**Data section**
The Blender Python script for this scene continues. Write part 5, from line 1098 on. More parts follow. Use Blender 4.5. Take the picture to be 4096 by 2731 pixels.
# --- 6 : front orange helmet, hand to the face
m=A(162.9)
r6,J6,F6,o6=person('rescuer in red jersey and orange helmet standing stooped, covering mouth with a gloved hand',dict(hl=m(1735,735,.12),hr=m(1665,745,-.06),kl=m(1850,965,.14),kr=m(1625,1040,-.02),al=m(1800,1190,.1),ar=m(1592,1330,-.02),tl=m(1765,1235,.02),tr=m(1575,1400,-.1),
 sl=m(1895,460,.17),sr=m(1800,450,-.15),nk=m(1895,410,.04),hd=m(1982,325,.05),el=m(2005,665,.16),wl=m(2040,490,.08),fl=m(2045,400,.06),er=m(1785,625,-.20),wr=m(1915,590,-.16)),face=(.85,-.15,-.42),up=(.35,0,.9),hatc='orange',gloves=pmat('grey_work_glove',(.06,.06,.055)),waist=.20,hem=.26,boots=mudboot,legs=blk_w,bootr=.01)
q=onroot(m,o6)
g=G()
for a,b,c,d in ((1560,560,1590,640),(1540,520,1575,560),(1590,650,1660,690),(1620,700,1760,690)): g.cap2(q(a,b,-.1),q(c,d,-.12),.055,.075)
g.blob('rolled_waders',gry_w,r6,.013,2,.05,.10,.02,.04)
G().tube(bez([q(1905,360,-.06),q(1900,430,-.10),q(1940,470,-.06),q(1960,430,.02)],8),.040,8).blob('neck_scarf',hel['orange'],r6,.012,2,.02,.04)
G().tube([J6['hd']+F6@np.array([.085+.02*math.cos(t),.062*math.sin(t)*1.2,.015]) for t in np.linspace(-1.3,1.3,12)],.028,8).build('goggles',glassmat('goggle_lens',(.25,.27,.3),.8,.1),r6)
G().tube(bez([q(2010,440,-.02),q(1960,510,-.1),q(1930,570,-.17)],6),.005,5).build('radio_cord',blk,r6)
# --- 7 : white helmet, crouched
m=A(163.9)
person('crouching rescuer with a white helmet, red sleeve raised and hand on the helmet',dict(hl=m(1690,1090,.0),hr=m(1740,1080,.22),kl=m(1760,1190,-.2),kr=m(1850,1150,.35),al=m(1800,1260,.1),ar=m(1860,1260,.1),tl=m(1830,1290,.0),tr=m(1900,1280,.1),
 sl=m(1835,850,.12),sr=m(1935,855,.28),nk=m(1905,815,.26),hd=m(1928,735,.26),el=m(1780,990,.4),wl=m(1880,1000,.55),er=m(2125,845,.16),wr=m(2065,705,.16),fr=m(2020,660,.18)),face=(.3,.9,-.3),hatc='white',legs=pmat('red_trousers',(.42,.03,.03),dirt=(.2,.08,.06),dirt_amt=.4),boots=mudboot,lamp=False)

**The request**
Produce an exact copy of the whole listing.

**Task output**
The Blender Python script for this scene continues. Write part 5, from line 1098 on. More parts follow. Use Blender 4.5. Take the picture to be 4096 by 2731 pixels.
# --- 6 : front orange helmet, hand to the face
m=A(162.9)
r6,J6,F6,o6=person('rescuer in red jersey and orange helmet standing stooped, covering mouth with a gloved hand',dict(hl=m(1735,735,.12),hr=m(1665,745,-.06),kl=m(1850,965,.14),kr=m(1625,1040,-.02),al=m(1800,1190,.1),ar=m(1592,1330,-.02),tl=m(1765,1235,.02),tr=m(1575,1400,-.1),
 sl=m(1895,460,.17),sr=m(1800,450,-.15),nk=m(1895,410,.04),hd=m(1982,325,.05),el=m(2005,665,.16),wl=m(2040,490,.08),fl=m(2045,400,.06),er=m(1785,625,-.20),wr=m(1915,590,-.16)),face=(.85,-.15,-.42),up=(.35,0,.9),hatc='orange',gloves=pmat('grey_work_glove',(.06,.06,.055)),waist=.20,hem=.26,boots=mudboot,legs=blk_w,bootr=.01)
q=onroot(m,o6)
g=G()
for a,b,c,d in ((1560,560,1590,640),(1540,520,1575,560),(1590,650,1660,690),(1620,700,1760,690)): g.cap2(q(a,b,-.1),q(c,d,-.12),.055,.075)
g.blob('rolled_waders',gry_w,r6,.013,2,.05,.10,.02,.04)
G().tube(bez([q(1905,360,-.06),q(1900,430,-.10),q(1940,470,-.06),q(1960,430,.02)],8),.040,8).blob('neck_scarf',hel['orange'],r6,.012,2,.02,.04)
G().tube([J6['hd']+F6@np.array([.085+.02*math.cos(t),.062*math.sin(t)*1.2,.015]) for t in np.linspace(-1.3,1.3,12)],.028,8).build('goggles',glassmat('goggle_lens',(.25,.27,.3),.8,.1),r6)
G().tube(bez([q(2010,440,-.02),q(1960,510,-.1),q(1930,570,-.17)],6),.005,5).build('radio_cord',blk,r6)
# --- 7 : white helmet, crouched
m=A(163.9)
person('crouching rescuer with a white helmet, red sleeve raised and hand on the helmet',dict(hl=m(1690,1090,.0),hr=m(1740,1080,.22),kl=m(1760,1190,-.2),kr=m(1850,1150,.35),al=m(1800,1260,.1),ar=m(1860,1260,.1),tl=m(1830,1290,.0),tr=m(1900,1280,.1),
 sl=m(1835,850,.12),sr=m(1935,855,.28),nk=m(1905,815,.26),hd=m(1928,735,.26),el=m(1780,990,.4),wl=m(1880,1000,.55),er=m(2125,845,.16),wr=m(2065,705,.16),fr=m(2020,660,.18)),face=(.3,.9,-.3),hatc='white',legs=pmat('red_trousers',(.42,.03,.03),dirt=(.2,.08,.06),dirt_amt=.4),boots=mudboot,lamp=False)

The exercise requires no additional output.